Сколько их уже было, первых гонок в самых ответственных регатах! И все-таки такой первой, как завтра, не было. До самого вечера выискивал себе дела. Не столько по необходимости, сколько для того, чтобы меньше думать о завтрашнем дне. За работой всегда успокаиваешься. Наработавшись, лучше спишь. А спокойный сон был необходим.
14 октября проснулся рано. Взвесился — 80 килограммов. Все-таки многовато, хотя и похудел на 10 килограммов. Ничего, отъемся после Олимпиады. Сделал зарядку. Включил проигрыватель. Это, у меня уже вроде ритуала — когда волнуюсь, нужно послушать любимые
пластинки. Сразу создается привычная атмосфера, как на всех регатах. Да, собственно, чем эта регата отличается от других? Те же соперники, только их меньше, чем на “Золотом кубке”, например. У всех одинаковые лодки. Постепенно успокоился и ушел в яхт-клуб. Дуглас уже расчехлил лодку и теперь драил палубу. Вместе вооружили судно. Мальчишка протянул мне термос воды с лимоном.
За полтора часа до старта катера потащили лодки на дистанцию.
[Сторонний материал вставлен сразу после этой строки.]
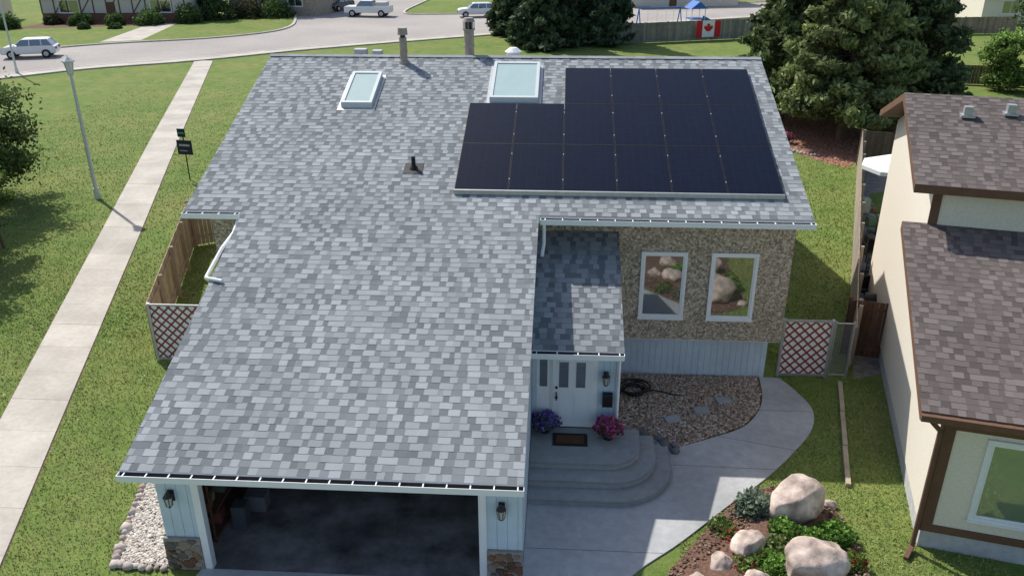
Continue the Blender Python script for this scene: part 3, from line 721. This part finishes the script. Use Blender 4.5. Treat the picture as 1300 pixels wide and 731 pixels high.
MUL=smooth_curve([(11.9,45.5),(13.4,42.8),(14.7,42.3),(17.5,50),(17,54),(12.5,54),(11.7,49)],5)
def blades(name,poly,dens,hmin,hmax,excl,w=.012,cmul=1.,fade=None):
    xs=[p[0] for p in poly];ys=[p[1] for p in poly]; area=(max(xs)-min(xs))*(max(ys)-min(ys)); n=int(area*dens)
    x=rng.uniform(min(xs),max(xs),n);y=rng.uniform(min(ys),max(ys),n);k=inpoly(x,y,poly)
    for e in excl: k&=~inpoly(x,y,e)
    if fade: k&=rng.random(n)<np.clip((fade[1]-y)/(fade[1]-fade[0]),0,1)
    x,y=x[k],y[k];n=len(x);h=rng.uniform(hmin,hmax,n);a=rng.uniform(0,6.283,n);l=rng.uniform(.3,1.3,n)*h;b_=rng.uniform(0,6.283,n)
    base=np.stack([x,y,np.zeros(n)],1); s_=np.stack([np.cos(a),np.sin(a),0*a],1)*w
    tip=base+np.stack([np.cos(b_)*l,np.sin(b_)*l,h],1)
    V=np.stack([base-s_,base+s_,tip],1)
    patch=.5+.5*np.sin(x*.9+2*np.sin(y*.35))*np.sin(y*.55+1.3*np.sin(x*.6)); patch2=.5+.5*np.sin(x*2.7+y*1.3)*np.sin(y*3.1-x)
    C=np.stack([.215+.12*patch,.295+.06*patch2,.08+.045*patch],1)*rng.uniform(.6,1.3,(n,1))*cmul
    yy=np.clip(y,8,71.9); sx=np.interp(yy,[p[1] for p in Rf[::-1]],[p[0] for p in Rf[::-1]])
    dd=x-sx; stripe=np.exp(-((dd-1.5)/.7)**2)*(.5+.5*np.sin(y*.5+1))
    dry=rng.random(n)<.08+.14*patch+.45*stripe; C[dry]=np.array([.38,.33,.17])*rng.uniform(.7,1.2,(dry.sum(),1))
    return fast(name,V.reshape(-1,3),np.arange(n*3).reshape(n,3),C,M_blade)
HB=[(-11.5,20.6),(-7.6,20.6),(-7.6,8),(-.6,8),(-.6,34.5),(-11.6,34.5)]
blades('grass',[(-21,9),(-21,30),(-7.6,30),(-7.6,9)],380,.025,.06,[SIDE,WB,HB,[(-7.9,8),(-7,12.44),(-6,12.44),(-6,8)]],fade=(22,30.1))
blades('grass',[(-32,22),(-32,64),(-5,64),(-5,22)],85,.035,.07,[SIDE,[(-9.6,19),(6.1,19),(6.1,35),(-9.6,35)]],.02,fade=(34,64))
blades('grass',[(2.5,10),(8.9,10),(9,20.6),(2.6,20.6)],480,.03,.07,[PATH,RB,GB,[(1,16),(5.6,20.7),(1,20.7)]])
blades('grass',[(6.0,20.7),(8.0,20.7),(15,42),(11,50),(6,50)],140,.04,.08,[MUL],.02,fade=(36,50))
x=rng.uniform(-36,-9,5200);y=rng.uniform(11,66,5200);k=~inpoly(x,y,SIDE)&~inpoly(x,y,HB)&(np.sin(x*.5)*np.sin(y*.23+1)+rng.uniform(-.6,.6,5200)>0);x,y=x[k],y[k]
stones('clover_flowers',np.stack([x,y,np.full(len(x),.07)],1),.022,[(.6,.6,.5),(.7,.7,.6)],.5)

# ================================================================== FENCES
def board_fence(name,a,b_,h,m,bw=.14,gap=.012,post=2.4,c=(1,1,1),rails=True,parent=None):
    a=Vector((a[0],a[1],0));e=Vector((b_[0],b_[1],0));d=(e-a);L_=d.length;ang=math.atan2(d.y,d.x)
    T=Matrix.Translation(a)@Matrix.Rotation(ang,4,'Z'); b=MB();x=0
    while x<L_-.02:
        k=random.uniform(.75,1.2); b.box(x,min(x+bw,L_),-.012,.010,.05,h+random.uniform(-.01,.01),0,tuple(q_*k for q_ in c),T); x+=bw+gap
    if rails:
        for z in (.35,h-.3): b.box(0,L_,.0105,.05,z,z+.09,0,c,T)
    x=0
    while x<=L_+.01: b.box(x-.05,x+.05,.051,.15,0,h+.05,0,c,T); x+=post
    return b.obj(name,[m],parent)
board_fence('wooden_fence',(-14.3,29.5),(-11.7,20.6),1.8,M_wood,c=(1.15,1.02,.9))
board_fence('wooden_fence',(-14.3,29.5),(-9.3,32.5),1.8,M_wood,c=(1.05,.95,.85))
board_fence('wooden_fence',(14.9,42.2),(8.05,20.8),1.8,M_wood,c=(1.1,1.07,1.05))
board_fence('wooden_fence',(3.0,82.3),(21.5,88.6),1.9,M_wood,c=(.72,.80,.85),bw=.2)
board_fence('wooden_fence',(21.5,88.6),(46,92),1.7,M_wood,c=(.9,.85,.8),bw=.2)
board_fence('wooden_fence',(24,65.5),(42,61.5),1.4,M_wood,c=(.6,.55,.5),bw=.2)
board_fence('wooden_gate',(8.3,22.1),(9.9,21.7),1.8,M_dwood)
board_fence('wooden_fence',(14.9,42.2),(24,40),1.8,M_wood,c=(.5,.42,.35))
def lattice(name,x0,x1,y,z0,z1,ncell=.27):
    e=empty(name); b=MB(); b.box(x0,x1,y,y+.02,z0,z1,1)
    f=.07
    b.box(x0-f,x0,y-.04,y+.05,z0-.1,z1+.06,0);b.box(x1,x1+f,y-.04,y+.05,z0-.1,z1+.06,0);b.box(x0,x1,y-.035,y-.0,z1-.01,z1+.05,0);b.box(x0,x1,y-.035,y-.0,z0-.05,z0+.01,0)
    W_,H_=x1-x0,z1-z0
    for sgn in (1,-1):
        cc=-ncell*10
        while cc<W_+H_:
            pts=[]
            for v in (0,H_):
                u=cc+sgn*v
                if 0<=u<=W_: pts.append((u,v))
            for u in (0,W_):
                v=(u-cc)*sgn
                if 0<v<H_: pts.append((u,v))
            if len(pts)>=2:
                p,q_=pts[0],pts[1]
                yy=y-.006 if sgn==1 else y-.0135
                b.beam((x0+p[0],yy,z0+p[1]),(x0+q_[0],yy,z0+q_[1]),.05,.007,2,up=(0,1,0))
            cc+=ncell
    b.obj('lattice',[M_metal,M_white,M_red],e);return e
lattice('lattice_gate',6.15,7.38,20.72,.12,1.75); lattice('lattice_fence',-11.6,-7.72,20.62,.12,1.8)
b=MB()
for xx in (7.5,8.0): b.cyl((xx,20.75,0),(xx,20.75,1.75),.03,.03,10,0)
for z in (.1,1.7): b.cyl((7.5,20.75,z),(8.0,20.75,z),.018,.018,8,0)
for sgn in (1,-1):
    c=-1.8
    while c<2.3:
        u0=max(0,c) if sgn==1 else max(0,c-1.6)
        u1=min(.5,c+1.6) if sgn==1 else min(.5,c)
        if u1>u0:
            f_=lambda u:(u-c) if sgn==1 else (c-u)
            b.cyl((7.5+u0,20.75,.1+f_(u0)),(7.5+u1,20.75,.1+f_(u1)),.003,.003,4,0,caps=False)
        c+=.09
b.obj('chain_link_gate',[M_metal])

# ================================================================== GENERIC HOUSES
M_bb=pebble_mat('brick_base',[(.25,.10,.07),(.30,.13,.08),(.2,.09,.07)],9,.3)
def house_generic(name,x,y,rz,w,d,h,rise,wallm,roofm_c,trimm,wins,tudor=False,door=None):
    e=empty(name,(x,y,0),rz); b=MB()
    b.box(0,w,0,d,0,h); b.obj('walls',[wallm],e)
    b=MB(); o=.5
    slab(b,-o,w+o,-o,d/2,h-.1,h+rise,.15,0,roofm_c); slab(b,-o,w+o,d/2+.001,d+o,h+rise,h-.1,.15,0,roofm_c)
    b.obj('roof',[M_sh],e)
    b=MB()
    for xx in (0,w-.2):
        pts=[(0,h),(d,h),(d/2,h+rise-.1)]; A_=[(xx,a,c) for a,c in pts];B_=[(xx+.2,a,c) for a,c in pts]; b.poly(A_);b.poly(B_[::-1])
    b.box(-o,w+o,-o-.03,-o,h-.3,h-.08); b.obj('gables_and_fascia',[trimm],e)
    for (a,c,z0,z1) in wins: window(a,c,z0,z1,0,e,mull=[(a+c)/2])
    if door: 
        b=MB(); b.box(door,door+1,-.05,-.002,.1,2.2); b.obj('door',[M_brown],e)
    if tudor:
        b=MB()
        for xx in np.arange(0,w+.01,1.5): b.box(xx-.07,xx+.07,-.03,-.001,.9,h,0)
        b.box(0,w,-.032,-.001,.85,1.0,0);b.box(0,w,-.032,-.001,h-.2,h,0)
        for xx in np.arange(1.5,w-1.6,3.0): b.beam((xx,-.02,1.0),(xx+1.5,-.02,h-.2),.12,.025,0,up=(0,1,0))
        b.obj('tudor_beams',[M_brown],e)
        b=MB(); b.box(-.02,w+.02,-.06,-.033,0,.85); b.obj('brick_base',[M_bb],e)
    return e
M_cream=mat('cream_stucco',(.66,.62,.54),.9,.08,10,.2,40)
house_generic('tudor_house',-60.5,97.5,R(4),17,9,3.2,2.6,M_cream,(.13,.10,.09),M_brown,[(2,4.4,1.0,2.5),(12.5,15,1.0,2.5)],True,7.5)
house_generic('bungalow_house',-82,90,R(10),17,9,3.2,2.6,M_cream,(.15,.13,.12),M_brown,[(2,4.4,1.0,2.5),(12.5,15,1.0,2.5)],True,8)
house_generic('bungalow_house',-42,107,R(-10),12,9,3.2,2.6,M_peb,(.12,.11,.11),M_white,[(2,4,1.0,2.5),(8,10,1.0,2.5)],False,5.5)
house_generic('bungalow_house',-14,128,R(6),16,10,3.4,2.6,M_tan,(.12,.11,.11),M_white,[(2,4,1.0,2.5),(8,10,1.0,2.5)],False,5.5)
house_generic('bungalow_house',8,115,R(12),15,9,3.2,2.6,M_cream,(.16,.15,.15),M_white,[(2,4,1.0,2.5),(8,10,1.0,2.5)],False,5.5)
house_generic('bungalow_house',27,108,R(6),14,9,3.2,2.6,M_white,(.14,.15,.17),M_white,[(2,4,1.0,2.5),(8,10,1.0,2.5)],False,5.5)
house_generic('bungalow_house',46,100,R(2),18,9,3.2,2.6,M_tan,(.18,.14,.12),M_brown,[(2,4,1.0,2.5),(8,10,1.0,2.5)],False,5.5)
for i,(x,y,r,h) in enumerate([(-58.5,95.8,1.0,1.0),(-55,95.5,1.3,1.3),(-51,95.5,1.1,1.2),(-47.2,96,1.5,1.7),(-43.5,98,1.6,2.0),(-41,101,2.0,2.6),(-38,103,1.8,2.2),(-35,103.5,2.0,2.2),(-61.5,92,1.5,1.6),(-64,91,1.5,1.3),(-33.3,107,1.6,2.0),(-52.8,92,.6,.6),(-49.5,92.5,.7,.5),(-6,113,1.5,1.6),(-2,114,1.7,2),(2,115,1.6,1.8)]):
    shrub('shrub',x,y,r,h,random.choice([(.08,.13,.045),(.11,.18,.05),(.10,.10,.05)]),1500,.16,50+i)
tree('deciduous_tree',-44.5,104,8,3.2,(.07,.11,.045),.15,60,250,.2,1.2,60)
tree('deciduous_tree',-37,109,9,3.5,(.07,.11,.045),.15,60,250,.2,1.2,61)
sheet('driveway',[(-46,82.5),(-42.5,84.0),(-44.5,97),(-47.5,97)],.005,M_cwalk)
sheet('garden_bed',[(-61,91.5),(-48,95.0),(-47.5,97.4),(-60,97.4)],.006,M_soil)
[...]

Юго-западный ветер силой до четырех баллов разогнал океанскую волну.
Решил, что стартовать выгоднее левым галсом у нижнего знака. Чувствовалось, что все волнуются. Нервы напряжены. А я продолжал про себя настраиваться на то, что это обычная международная регата, каких было не один десяток и еще не один будет. Заметил, что спортсмены боятся стартовой линии, держатся от нее на приличном расстоянии. Я зашел между основной группой и стартовым створом. Так, пожалуй, все опоздают. Разогнал яхту, набрал скорость и вместе с выстрелом пролетел через стартовую линию.